Exercise brief: Repeat the lines below exactly as written, please, from the line with "sp.append((np.array([-44 - (y_" to the line with "for o in kids(ugd)", both lines included, and no others.

Data excerpts:
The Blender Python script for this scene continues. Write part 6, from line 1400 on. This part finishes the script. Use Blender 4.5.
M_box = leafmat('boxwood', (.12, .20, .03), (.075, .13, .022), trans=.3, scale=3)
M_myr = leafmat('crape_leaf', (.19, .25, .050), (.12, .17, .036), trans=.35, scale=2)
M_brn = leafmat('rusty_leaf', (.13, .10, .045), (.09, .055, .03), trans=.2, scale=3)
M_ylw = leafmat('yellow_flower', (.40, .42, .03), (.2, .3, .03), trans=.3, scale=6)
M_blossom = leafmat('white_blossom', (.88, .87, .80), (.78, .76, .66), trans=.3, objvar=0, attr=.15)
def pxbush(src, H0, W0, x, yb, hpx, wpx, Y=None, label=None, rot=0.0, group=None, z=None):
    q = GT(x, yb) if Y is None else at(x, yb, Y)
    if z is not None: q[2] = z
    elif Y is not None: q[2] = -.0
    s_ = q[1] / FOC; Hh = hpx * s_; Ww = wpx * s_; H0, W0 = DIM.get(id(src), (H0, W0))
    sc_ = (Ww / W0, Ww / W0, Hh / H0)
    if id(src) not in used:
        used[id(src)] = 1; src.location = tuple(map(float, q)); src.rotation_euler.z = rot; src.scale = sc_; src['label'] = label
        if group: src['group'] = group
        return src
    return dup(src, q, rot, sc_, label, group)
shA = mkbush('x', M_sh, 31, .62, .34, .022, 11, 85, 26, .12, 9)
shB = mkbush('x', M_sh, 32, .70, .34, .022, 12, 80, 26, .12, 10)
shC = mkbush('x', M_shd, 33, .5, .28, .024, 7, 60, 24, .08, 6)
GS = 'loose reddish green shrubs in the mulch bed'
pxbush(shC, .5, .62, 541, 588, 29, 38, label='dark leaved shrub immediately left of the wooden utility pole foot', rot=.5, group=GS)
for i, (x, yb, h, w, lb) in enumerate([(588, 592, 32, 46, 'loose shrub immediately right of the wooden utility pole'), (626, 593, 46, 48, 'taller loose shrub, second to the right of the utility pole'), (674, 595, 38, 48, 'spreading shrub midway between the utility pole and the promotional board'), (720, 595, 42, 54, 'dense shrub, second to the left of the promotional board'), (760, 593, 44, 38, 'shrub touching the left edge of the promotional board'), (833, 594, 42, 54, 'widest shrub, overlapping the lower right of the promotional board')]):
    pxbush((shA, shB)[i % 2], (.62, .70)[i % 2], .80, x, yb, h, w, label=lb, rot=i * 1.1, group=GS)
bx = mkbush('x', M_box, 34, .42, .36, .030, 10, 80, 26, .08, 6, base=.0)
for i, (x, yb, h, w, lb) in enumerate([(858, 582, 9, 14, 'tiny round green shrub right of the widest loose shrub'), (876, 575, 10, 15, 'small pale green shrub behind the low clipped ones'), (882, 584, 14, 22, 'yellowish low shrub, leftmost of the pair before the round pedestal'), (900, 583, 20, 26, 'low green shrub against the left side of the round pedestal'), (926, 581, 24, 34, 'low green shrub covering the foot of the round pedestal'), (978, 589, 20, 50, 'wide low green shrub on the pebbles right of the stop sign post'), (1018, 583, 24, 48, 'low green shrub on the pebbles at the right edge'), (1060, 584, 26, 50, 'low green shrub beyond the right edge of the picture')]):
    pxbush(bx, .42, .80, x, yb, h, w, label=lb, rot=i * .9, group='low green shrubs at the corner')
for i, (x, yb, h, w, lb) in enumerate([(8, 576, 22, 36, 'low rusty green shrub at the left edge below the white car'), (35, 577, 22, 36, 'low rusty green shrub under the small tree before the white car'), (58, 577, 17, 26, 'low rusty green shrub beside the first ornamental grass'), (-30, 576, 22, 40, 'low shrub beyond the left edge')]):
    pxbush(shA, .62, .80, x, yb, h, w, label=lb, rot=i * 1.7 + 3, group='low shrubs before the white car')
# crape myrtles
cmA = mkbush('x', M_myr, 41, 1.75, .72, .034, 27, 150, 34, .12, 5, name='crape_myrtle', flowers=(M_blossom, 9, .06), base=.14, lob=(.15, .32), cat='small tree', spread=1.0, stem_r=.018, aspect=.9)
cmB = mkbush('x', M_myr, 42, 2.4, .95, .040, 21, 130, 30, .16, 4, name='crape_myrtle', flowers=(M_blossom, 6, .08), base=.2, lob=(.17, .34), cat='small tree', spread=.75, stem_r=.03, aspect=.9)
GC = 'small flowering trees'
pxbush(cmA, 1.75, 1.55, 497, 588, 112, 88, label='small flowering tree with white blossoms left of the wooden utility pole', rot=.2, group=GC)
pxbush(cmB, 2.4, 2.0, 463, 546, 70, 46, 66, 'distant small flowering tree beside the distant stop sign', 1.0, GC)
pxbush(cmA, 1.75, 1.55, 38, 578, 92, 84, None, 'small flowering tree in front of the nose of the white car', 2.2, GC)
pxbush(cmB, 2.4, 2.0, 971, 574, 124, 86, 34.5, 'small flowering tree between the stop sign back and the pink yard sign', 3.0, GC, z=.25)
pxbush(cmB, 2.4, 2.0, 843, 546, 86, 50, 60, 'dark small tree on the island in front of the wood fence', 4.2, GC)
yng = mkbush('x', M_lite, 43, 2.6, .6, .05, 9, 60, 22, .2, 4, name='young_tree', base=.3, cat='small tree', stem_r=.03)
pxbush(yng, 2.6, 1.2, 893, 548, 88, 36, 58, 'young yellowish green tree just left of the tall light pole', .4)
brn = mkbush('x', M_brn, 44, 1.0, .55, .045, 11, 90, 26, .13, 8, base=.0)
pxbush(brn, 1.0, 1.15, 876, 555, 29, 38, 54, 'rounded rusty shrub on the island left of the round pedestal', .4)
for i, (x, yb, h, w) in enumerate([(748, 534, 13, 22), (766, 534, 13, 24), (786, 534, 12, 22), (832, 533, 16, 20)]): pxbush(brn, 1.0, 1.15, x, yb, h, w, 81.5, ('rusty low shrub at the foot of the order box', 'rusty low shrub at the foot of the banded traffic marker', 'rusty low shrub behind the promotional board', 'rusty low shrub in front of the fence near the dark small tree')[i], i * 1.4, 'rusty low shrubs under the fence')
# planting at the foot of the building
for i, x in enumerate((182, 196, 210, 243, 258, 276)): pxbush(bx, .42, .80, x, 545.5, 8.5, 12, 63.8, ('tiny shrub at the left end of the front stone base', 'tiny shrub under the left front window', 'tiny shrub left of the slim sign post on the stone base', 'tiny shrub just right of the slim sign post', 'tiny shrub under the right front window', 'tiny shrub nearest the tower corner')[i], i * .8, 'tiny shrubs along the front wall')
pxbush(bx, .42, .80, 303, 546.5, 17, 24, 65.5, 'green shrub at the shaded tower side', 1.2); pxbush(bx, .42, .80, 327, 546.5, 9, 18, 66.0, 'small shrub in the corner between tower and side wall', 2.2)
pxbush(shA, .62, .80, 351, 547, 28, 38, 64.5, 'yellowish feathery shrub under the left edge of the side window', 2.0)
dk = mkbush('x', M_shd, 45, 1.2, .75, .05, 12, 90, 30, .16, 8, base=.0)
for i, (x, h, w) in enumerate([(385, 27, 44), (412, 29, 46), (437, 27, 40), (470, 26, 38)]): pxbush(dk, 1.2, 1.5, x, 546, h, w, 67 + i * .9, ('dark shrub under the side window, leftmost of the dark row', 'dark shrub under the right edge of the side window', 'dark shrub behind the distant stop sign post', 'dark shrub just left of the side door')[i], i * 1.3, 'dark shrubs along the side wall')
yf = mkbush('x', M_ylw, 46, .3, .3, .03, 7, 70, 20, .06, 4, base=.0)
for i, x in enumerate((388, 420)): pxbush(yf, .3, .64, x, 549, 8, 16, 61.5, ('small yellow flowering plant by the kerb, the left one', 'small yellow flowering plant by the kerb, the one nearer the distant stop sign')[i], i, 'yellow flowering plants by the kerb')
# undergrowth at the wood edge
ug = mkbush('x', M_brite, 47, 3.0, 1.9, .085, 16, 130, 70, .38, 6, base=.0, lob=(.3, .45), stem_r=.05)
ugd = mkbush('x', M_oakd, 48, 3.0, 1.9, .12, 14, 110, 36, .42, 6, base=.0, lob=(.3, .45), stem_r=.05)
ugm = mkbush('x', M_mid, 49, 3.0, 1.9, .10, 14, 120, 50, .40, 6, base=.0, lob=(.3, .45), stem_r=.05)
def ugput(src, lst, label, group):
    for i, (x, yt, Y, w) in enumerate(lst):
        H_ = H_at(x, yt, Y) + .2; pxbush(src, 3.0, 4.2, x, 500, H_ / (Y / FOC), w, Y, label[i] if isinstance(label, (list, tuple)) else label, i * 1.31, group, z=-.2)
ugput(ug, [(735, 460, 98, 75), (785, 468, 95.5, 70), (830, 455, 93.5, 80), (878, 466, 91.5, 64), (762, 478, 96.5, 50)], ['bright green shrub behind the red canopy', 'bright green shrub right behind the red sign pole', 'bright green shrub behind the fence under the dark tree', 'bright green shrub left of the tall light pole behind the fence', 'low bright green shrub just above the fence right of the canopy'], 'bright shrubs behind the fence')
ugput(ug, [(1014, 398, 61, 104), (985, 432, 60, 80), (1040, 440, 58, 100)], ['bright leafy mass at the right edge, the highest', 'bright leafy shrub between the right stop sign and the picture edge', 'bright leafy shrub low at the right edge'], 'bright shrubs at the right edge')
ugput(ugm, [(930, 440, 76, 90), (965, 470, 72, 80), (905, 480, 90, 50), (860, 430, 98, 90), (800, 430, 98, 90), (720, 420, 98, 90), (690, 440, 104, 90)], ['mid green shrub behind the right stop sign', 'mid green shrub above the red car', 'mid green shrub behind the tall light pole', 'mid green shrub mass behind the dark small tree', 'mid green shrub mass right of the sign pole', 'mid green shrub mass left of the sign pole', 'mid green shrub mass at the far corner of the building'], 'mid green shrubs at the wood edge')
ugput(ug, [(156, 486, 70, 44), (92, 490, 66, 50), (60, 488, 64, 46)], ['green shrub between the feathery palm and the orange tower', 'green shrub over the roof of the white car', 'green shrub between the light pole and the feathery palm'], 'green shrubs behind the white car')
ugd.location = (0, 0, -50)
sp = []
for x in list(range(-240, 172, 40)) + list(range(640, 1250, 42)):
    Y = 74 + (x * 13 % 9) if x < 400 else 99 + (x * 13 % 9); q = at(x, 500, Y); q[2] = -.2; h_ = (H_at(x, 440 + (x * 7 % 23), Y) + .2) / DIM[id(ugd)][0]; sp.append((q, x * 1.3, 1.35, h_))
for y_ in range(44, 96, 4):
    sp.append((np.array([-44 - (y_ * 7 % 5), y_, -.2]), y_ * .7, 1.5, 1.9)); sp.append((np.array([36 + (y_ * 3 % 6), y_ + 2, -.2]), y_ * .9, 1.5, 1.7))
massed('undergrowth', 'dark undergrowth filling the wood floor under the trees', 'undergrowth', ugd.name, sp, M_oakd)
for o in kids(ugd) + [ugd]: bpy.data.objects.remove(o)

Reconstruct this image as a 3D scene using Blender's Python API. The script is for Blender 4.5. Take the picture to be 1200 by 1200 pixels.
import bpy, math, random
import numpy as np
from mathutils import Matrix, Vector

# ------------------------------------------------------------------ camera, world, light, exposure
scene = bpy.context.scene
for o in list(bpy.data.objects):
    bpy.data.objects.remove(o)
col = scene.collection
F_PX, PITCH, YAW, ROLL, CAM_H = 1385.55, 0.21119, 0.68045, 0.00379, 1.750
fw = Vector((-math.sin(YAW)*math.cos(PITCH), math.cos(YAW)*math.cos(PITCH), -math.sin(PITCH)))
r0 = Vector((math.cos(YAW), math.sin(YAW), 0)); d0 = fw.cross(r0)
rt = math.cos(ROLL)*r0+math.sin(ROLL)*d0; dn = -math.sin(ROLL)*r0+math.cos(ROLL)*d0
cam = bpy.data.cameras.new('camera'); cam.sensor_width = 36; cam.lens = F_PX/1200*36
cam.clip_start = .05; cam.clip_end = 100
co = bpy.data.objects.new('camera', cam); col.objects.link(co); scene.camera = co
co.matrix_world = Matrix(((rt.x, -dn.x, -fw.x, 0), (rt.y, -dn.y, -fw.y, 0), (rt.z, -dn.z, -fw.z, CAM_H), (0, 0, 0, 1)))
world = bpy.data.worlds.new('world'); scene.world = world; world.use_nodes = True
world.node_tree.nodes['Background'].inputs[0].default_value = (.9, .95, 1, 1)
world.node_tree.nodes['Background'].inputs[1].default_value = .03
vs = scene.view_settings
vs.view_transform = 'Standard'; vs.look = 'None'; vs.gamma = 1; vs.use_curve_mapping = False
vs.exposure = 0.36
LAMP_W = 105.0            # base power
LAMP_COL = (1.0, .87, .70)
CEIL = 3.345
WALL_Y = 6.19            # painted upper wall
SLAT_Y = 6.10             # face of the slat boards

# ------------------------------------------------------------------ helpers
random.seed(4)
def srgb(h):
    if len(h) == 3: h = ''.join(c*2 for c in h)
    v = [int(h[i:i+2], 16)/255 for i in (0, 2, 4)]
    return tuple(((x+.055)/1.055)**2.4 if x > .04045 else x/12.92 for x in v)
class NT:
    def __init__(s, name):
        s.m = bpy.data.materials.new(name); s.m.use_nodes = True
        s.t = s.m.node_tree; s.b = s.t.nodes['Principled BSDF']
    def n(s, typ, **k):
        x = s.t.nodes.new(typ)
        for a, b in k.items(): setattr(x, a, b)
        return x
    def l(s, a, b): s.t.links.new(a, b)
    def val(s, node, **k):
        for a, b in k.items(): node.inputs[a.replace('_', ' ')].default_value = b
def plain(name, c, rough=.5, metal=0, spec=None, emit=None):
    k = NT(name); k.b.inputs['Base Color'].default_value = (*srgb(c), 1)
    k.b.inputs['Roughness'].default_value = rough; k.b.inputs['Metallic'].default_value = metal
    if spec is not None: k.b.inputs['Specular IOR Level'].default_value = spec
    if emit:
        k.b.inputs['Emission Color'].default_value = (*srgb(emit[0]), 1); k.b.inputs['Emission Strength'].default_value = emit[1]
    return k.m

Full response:
    sp.append((np.array([-44 - (y_ * 7 % 5), y_, -.2]), y_ * .7, 1.5, 1.9)); sp.append((np.array([36 + (y_ * 3 % 6), y_ + 2, -.2]), y_ * .9, 1.5, 1.7))
massed('undergrowth', 'dark undergrowth filling the wood floor under the trees', 'undergrowth', ugd.name, sp, M_oakd)
for o in kids(ugd) + [ugd]: bpy.data.objects.remove(o)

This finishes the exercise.